Além disso, a ausência de políticas públicas voltadas para esse fim não tem permitido as condições para "puxar" o crescimento econômico.
Muito pode ser feito com o incentivo a setores fortemente demandadores de mão-de-obra, como infra-estrutura, construção civil, turismo e lazer, por exemplo, todos com baixo coeficiente importador. O Brasil, ao contrário da maioria dos Tigres Asiáticos, possui um amplo mercado interno, cuja demanda é reprimida.
A expansão dos investimentos, combinada com uma política agressiva de exportações, pode permitir geração de emprego e renda locais, além de contribuir para a eliminação da restrição externa no médio prazo.
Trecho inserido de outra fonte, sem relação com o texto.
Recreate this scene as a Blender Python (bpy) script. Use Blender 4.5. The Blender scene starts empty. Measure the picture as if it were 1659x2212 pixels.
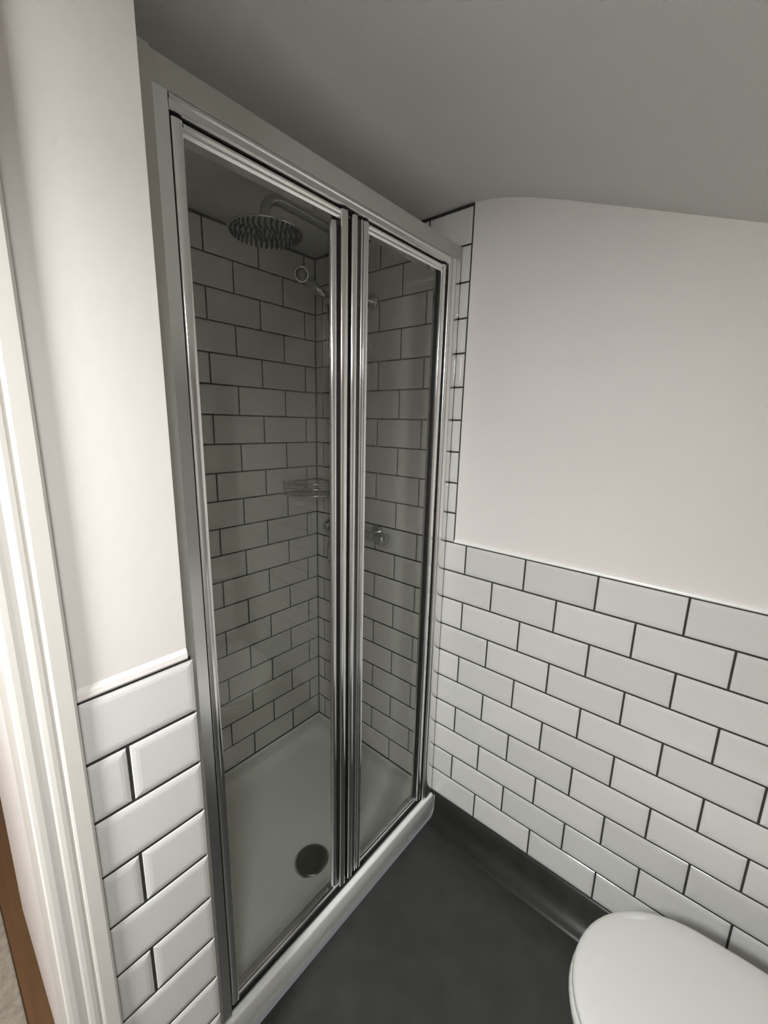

Os recursos públicos (BNDES) podem ser canalizados para essas atividades, no bojo de uma política de desenvolvimento. Não há razão, exceto pelos equívocos de implantação e/ou pela ausência de delineamentos claros de políticas públicas, para o Brasil ficar refém de medidas econômicas que restringem o crescimento, agravam o desemprego, deterioram o poder de compra dos salários e precarizam o mercado de trabalho.
PS: dedico este artigo à memória do professor Álvaro Antônio Zini Jr., falecido precocemente em 23 deste mês, exemplo de dignidade no exercício da cidadania e da profissão.


Antônio Corrêa de Lacerda, 41, economista, é coordenador da Cofecon (Comissão de Política Econômica do Conselho Federal de Economia), professor e pesquisador do Departamento de Economia da PUC-SP. Foi presidente do Conselho Regional de Economia de 1995 a 1997.